President Bola Tinubu has insisted that Nigeria’s new tax reform laws will be implemented as scheduled, despite growing political opposition and public debate.
The decision has come as a surprise to many, especially amid fresh calls for suspension from the opposition Peoples Democratic Party, PDP.
The President confirmed that the tax laws which took effect on June 26, 2025, alongside others billed for January 1, 2026, will move forward without delay.
According to him, concerns raised so far do not justify halting what he described as a critical reform process.
In a statement, Tinubu said, “The new tax laws, including those that took effect on June 26, 2025, and the remaining acts scheduled to commence on January 1, 2026, will continue as planned.”

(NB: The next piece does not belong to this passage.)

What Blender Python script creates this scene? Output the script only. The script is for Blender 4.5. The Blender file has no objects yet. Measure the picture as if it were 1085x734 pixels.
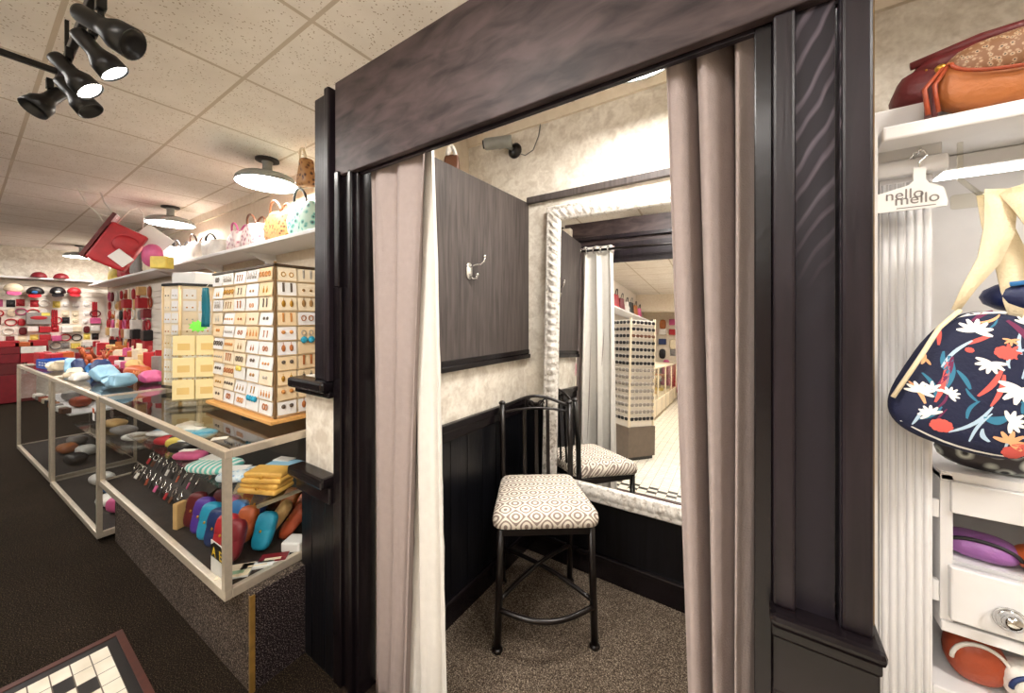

He described the reforms as “a once-in-a-generation opportunity to build a fair, competitive, and robust fiscal foundation for our country.”
Moreover, the President stressed that the laws were not introduced to increase taxes.
Instead, he said they aim to reset the system, improve coordination, and strengthen trust between citizens and government.
“The tax laws are not designed to raise taxes, but rather to support a structural reset,” he added.
However, the PDP has taken a sharply different position. In a statement by its National Publicity Secretary, Ini Ememobong, the party argued that discrepancies between the version passed by the National Assembly and the one gazetted had triggered nationwide concern.
“Nigerians across all walks of life have loudly voiced their displeasure,” the party said.

The PDP warned that alleged insertions of removed provisions raise serious legal and moral questions.
Therefore, it argued that implementation should be suspended until a full investigation is carried out. The party also accused the Tinubu administration of placing revenue above citizens’ welfare.
“This disposition clearly shows where the priority of the government lies between Nigerians and money,” the PDP stated.
It further reminded the President that “he is an employee of the people,” urging him to listen more closely to public opinion.
Meanwhile, the Nigeria Employers’ Consultative Association, NECA, has thrown its weight behind the reform.
Its Director-General, Adewale-Smatt Oyerinde, warned that delaying the reforms would be disastrous.
“Not moving forward will be a crime against the country,” he said.
Although NECA acknowledged errors in the gazetted document, it insisted they were not enough to derail the entire process.
Oyerinde explained that no reform is perfect and amendments can still be made.
Furthermore, he praised ongoing engagements led by the Presidential Committee on Fiscal Policy and Tax Reforms.
In addition, NECA expressed optimism that the new tax reform laws would begin to deliver economic benefits in 2026.
However, it urged the government to ensure stability and help macroeconomic gains reach ordinary Nigerians.